::: ENTRIES SUPPLIED

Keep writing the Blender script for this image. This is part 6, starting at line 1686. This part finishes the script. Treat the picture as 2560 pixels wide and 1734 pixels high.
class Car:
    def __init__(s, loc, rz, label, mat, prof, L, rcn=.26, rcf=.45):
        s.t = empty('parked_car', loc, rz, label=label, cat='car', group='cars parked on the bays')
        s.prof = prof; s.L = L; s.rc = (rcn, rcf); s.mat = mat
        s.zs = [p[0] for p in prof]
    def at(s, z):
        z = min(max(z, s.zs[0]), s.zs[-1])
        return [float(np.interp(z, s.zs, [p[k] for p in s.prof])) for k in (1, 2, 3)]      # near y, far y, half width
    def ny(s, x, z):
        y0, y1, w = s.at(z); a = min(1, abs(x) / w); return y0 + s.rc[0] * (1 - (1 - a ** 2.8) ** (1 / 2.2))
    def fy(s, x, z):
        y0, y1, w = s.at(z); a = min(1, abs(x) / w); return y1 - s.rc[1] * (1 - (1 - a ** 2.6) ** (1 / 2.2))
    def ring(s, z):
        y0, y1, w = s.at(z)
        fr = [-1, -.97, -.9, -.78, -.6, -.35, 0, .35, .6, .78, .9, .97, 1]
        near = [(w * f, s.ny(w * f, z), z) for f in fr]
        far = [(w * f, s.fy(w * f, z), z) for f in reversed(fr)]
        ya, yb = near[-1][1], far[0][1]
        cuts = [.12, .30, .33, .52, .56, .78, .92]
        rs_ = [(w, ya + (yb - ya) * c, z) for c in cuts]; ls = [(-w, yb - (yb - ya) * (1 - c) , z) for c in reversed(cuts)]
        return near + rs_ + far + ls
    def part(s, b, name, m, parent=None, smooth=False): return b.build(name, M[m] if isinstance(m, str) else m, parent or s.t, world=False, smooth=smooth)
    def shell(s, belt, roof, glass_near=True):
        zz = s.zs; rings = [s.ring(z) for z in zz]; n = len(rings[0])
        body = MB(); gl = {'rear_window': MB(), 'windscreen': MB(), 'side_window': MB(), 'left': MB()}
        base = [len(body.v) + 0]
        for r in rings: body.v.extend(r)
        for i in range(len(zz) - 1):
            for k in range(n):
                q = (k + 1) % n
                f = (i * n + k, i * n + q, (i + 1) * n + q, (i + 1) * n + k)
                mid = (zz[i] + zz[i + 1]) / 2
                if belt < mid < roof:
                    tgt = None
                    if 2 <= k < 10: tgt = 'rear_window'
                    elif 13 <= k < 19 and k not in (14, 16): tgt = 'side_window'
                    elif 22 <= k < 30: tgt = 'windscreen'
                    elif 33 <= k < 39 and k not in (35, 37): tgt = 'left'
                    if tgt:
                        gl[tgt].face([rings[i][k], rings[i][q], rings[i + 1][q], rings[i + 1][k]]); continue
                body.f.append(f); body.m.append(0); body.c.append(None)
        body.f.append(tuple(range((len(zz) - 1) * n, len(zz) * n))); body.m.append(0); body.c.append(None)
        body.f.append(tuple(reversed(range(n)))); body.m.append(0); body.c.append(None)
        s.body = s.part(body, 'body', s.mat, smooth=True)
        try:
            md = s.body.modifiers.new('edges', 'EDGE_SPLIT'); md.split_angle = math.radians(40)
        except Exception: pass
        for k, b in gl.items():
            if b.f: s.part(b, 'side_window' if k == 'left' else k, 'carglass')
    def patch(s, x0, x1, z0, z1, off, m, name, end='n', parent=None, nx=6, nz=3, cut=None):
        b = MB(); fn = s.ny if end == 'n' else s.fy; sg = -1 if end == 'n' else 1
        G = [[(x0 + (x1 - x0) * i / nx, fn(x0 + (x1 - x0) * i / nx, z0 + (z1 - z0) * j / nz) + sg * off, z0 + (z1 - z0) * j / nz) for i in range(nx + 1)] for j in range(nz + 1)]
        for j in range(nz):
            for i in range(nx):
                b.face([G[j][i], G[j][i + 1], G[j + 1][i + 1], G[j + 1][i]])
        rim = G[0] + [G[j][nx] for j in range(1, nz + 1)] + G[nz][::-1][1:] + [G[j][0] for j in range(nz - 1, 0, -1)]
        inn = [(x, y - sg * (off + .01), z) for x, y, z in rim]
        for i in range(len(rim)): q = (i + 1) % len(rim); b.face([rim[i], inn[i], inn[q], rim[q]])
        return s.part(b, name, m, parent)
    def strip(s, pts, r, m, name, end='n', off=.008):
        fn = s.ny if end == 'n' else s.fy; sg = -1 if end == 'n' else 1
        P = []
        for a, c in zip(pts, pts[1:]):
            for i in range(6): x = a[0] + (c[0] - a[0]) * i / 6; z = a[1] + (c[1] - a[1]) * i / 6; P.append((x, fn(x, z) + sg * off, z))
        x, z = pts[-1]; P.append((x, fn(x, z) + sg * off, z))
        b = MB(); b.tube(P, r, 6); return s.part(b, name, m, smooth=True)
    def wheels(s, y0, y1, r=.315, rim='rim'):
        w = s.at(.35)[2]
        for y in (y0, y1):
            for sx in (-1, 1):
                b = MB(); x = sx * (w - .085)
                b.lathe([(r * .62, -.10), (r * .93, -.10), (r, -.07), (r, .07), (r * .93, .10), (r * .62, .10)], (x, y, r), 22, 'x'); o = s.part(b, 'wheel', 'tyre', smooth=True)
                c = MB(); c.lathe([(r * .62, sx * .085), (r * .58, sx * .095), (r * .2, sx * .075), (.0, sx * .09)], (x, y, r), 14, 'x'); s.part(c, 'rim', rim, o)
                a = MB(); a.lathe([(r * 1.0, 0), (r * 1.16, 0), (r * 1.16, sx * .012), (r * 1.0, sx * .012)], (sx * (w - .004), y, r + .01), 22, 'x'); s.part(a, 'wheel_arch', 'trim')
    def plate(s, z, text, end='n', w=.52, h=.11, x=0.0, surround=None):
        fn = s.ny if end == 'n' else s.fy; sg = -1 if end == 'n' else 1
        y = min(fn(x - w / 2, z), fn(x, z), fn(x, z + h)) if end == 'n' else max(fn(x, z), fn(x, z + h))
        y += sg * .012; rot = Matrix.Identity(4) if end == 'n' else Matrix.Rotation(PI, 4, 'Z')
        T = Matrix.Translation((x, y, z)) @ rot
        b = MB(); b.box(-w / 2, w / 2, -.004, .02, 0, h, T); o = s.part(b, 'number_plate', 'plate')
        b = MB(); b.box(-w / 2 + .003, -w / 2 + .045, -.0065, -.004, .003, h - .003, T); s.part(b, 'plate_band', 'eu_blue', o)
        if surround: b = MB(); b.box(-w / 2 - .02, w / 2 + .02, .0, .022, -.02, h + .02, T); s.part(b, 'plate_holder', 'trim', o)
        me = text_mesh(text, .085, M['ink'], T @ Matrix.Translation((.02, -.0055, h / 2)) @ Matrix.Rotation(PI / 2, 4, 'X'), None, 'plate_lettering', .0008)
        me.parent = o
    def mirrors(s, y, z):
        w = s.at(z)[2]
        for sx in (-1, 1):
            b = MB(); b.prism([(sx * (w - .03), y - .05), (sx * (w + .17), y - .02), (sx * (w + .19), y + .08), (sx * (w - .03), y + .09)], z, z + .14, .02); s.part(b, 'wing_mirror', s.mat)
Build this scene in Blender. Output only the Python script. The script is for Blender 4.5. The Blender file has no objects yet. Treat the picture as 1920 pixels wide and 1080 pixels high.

::::::

Each line of the material should be duplicated exactly, please.

Keep writing the Blender script for this image. This is part 6, starting at line 1686. This part finishes the script. Treat the picture as 2560 pixels wide and 1734 pixels high.
class Car:
    def __init__(s, loc, rz, label, mat, prof, L, rcn=.26, rcf=.45):
        s.t = empty('parked_car', loc, rz, label=label, cat='car', group='cars parked on the bays')
        s.prof = prof; s.L = L; s.rc = (rcn, rcf); s.mat = mat
        s.zs = [p[0] for p in prof]
    def at(s, z):
        z = min(max(z, s.zs[0]), s.zs[-1])
        return [float(np.interp(z, s.zs, [p[k] for p in s.prof])) for k in (1, 2, 3)]      # near y, far y, half width
    def ny(s, x, z):
        y0, y1, w = s.at(z); a = min(1, abs(x) / w); return y0 + s.rc[0] * (1 - (1 - a ** 2.8) ** (1 / 2.2))
    def fy(s, x, z):
        y0, y1, w = s.at(z); a = min(1, abs(x) / w); return y1 - s.rc[1] * (1 - (1 - a ** 2.6) ** (1 / 2.2))
    def ring(s, z):
        y0, y1, w = s.at(z)
        fr = [-1, -.97, -.9, -.78, -.6, -.35, 0, .35, .6, .78, .9, .97, 1]
        near = [(w * f, s.ny(w * f, z), z) for f in fr]
        far = [(w * f, s.fy(w * f, z), z) for f in reversed(fr)]
        ya, yb = near[-1][1], far[0][1]
        cuts = [.12, .30, .33, .52, .56, .78, .92]
        rs_ = [(w, ya + (yb - ya) * c, z) for c in cuts]; ls = [(-w, yb - (yb - ya) * (1 - c) , z) for c in reversed(cuts)]
        return near + rs_ + far + ls
    def part(s, b, name, m, parent=None, smooth=False): return b.build(name, M[m] if isinstance(m, str) else m, parent or s.t, world=False, smooth=smooth)
    def shell(s, belt, roof, glass_near=True):
        zz = s.zs; rings = [s.ring(z) for z in zz]; n = len(rings[0])
        body = MB(); gl = {'rear_window': MB(), 'windscreen': MB(), 'side_window': MB(), 'left': MB()}
        base = [len(body.v) + 0]
        for r in rings: body.v.extend(r)
        for i in range(len(zz) - 1):
            for k in range(n):
                q = (k + 1) % n
                f = (i * n + k, i * n + q, (i + 1) * n + q, (i + 1) * n + k)
                mid = (zz[i] + zz[i + 1]) / 2
                if belt < mid < roof:
                    tgt = None
                    if 2 <= k < 10: tgt = 'rear_window'
                    elif 13 <= k < 19 and k not in (14, 16): tgt = 'side_window'
                    elif 22 <= k < 30: tgt = 'windscreen'
                    elif 33 <= k < 39 and k not in (35, 37): tgt = 'left'
                    if tgt:
                        gl[tgt].face([rings[i][k], rings[i][q], rings[i + 1][q], rings[i + 1][k]]); continue
                body.f.append(f); body.m.append(0); body.c.append(None)
        body.f.append(tuple(range((len(zz) - 1) * n, len(zz) * n))); body.m.append(0); body.c.append(None)
        body.f.append(tuple(reversed(range(n)))); body.m.append(0); body.c.append(None)
        s.body = s.part(body, 'body', s.mat, smooth=True)
        try:
            md = s.body.modifiers.new('edges', 'EDGE_SPLIT'); md.split_angle = math.radians(40)
        except Exception: pass
        for k, b in gl.items():
            if b.f: s.part(b, 'side_window' if k == 'left' else k, 'carglass')
    def patch(s, x0, x1, z0, z1, off, m, name, end='n', parent=None, nx=6, nz=3, cut=None):
        b = MB(); fn = s.ny if end == 'n' else s.fy; sg = -1 if end == 'n' else 1
        G = [[(x0 + (x1 - x0) * i / nx, fn(x0 + (x1 - x0) * i / nx, z0 + (z1 - z0) * j / nz) + sg * off, z0 + (z1 - z0) * j / nz) for i in range(nx + 1)] for j in range(nz + 1)]
        for j in range(nz):
            for i in range(nx):
                b.face([G[j][i], G[j][i + 1], G[j + 1][i + 1], G[j + 1][i]])
        rim = G[0] + [G[j][nx] for j in range(1, nz + 1)] + G[nz][::-1][1:] + [G[j][0] for j in range(nz - 1, 0, -1)]
        inn = [(x, y - sg * (off + .01), z) for x, y, z in rim]
        for i in range(len(rim)): q = (i + 1) % len(rim); b.face([rim[i], inn[i], inn[q], rim[q]])
        return s.part(b, name, m, parent)
    def strip(s, pts, r, m, name, end='n', off=.008):
        fn = s.ny if end == 'n' else s.fy; sg = -1 if end == 'n' else 1
        P = []
        for a, c in zip(pts, pts[1:]):
            for i in range(6): x = a[0] + (c[0] - a[0]) * i / 6; z = a[1] + (c[1] - a[1]) * i / 6; P.append((x, fn(x, z) + sg * off, z))
        x, z = pts[-1]; P.append((x, fn(x, z) + sg * off, z))
        b = MB(); b.tube(P, r, 6); return s.part(b, name, m, smooth=True)
    def wheels(s, y0, y1, r=.315, rim='rim'):
        w = s.at(.35)[2]
        for y in (y0, y1):
            for sx in (-1, 1):
                b = MB(); x = sx * (w - .085)
                b.lathe([(r * .62, -.10), (r * .93, -.10), (r, -.07), (r, .07), (r * .93, .10), (r * .62, .10)], (x, y, r), 22, 'x'); o = s.part(b, 'wheel', 'tyre', smooth=True)
                c = MB(); c.lathe([(r * .62, sx * .085), (r * .58, sx * .095), (r * .2, sx * .075), (.0, sx * .09)], (x, y, r), 14, 'x'); s.part(c, 'rim', rim, o)
                a = MB(); a.lathe([(r * 1.0, 0), (r * 1.16, 0), (r * 1.16, sx * .012), (r * 1.0, sx * .012)], (sx * (w - .004), y, r + .01), 22, 'x'); s.part(a, 'wheel_arch', 'trim')
    def plate(s, z, text, end='n', w=.52, h=.11, x=0.0, surround=None):
        fn = s.ny if end == 'n' else s.fy; sg = -1 if end == 'n' else 1
        y = min(fn(x - w / 2, z), fn(x, z), fn(x, z + h)) if end == 'n' else max(fn(x, z), fn(x, z + h))
        y += sg * .012; rot = Matrix.Identity(4) if end == 'n' else Matrix.Rotation(PI, 4, 'Z')
        T = Matrix.Translation((x, y, z)) @ rot
        b = MB(); b.box(-w / 2, w / 2, -.004, .02, 0, h, T); o = s.part(b, 'number_plate', 'plate')
        b = MB(); b.box(-w / 2 + .003, -w / 2 + .045, -.0065, -.004, .003, h - .003, T); s.part(b, 'plate_band', 'eu_blue', o)
        if surround: b = MB(); b.box(-w / 2 - .02, w / 2 + .02, .0, .022, -.02, h + .02, T); s.part(b, 'plate_holder', 'trim', o)
        me = text_mesh(text, .085, M['ink'], T @ Matrix.Translation((.02, -.0055, h / 2)) @ Matrix.Rotation(PI / 2, 4, 'X'), None, 'plate_lettering', .0008)
        me.parent = o
    def mirrors(s, y, z):
        w = s.at(z)[2]
        for sx in (-1, 1):
            b = MB(); b.prism([(sx * (w - .03), y - .05), (sx * (w + .17), y - .02), (sx * (w + .19), y + .08), (sx * (w - .03), y + .09)], z, z + .14, .02); s.part(b, 'wing_mirror', s.mat)
Build this scene in Blender. Output only the Python script. The script is for Blender 4.5. The Blender file has no objects yet. Treat the picture as 1920 pixels wide and 1080 pixels high.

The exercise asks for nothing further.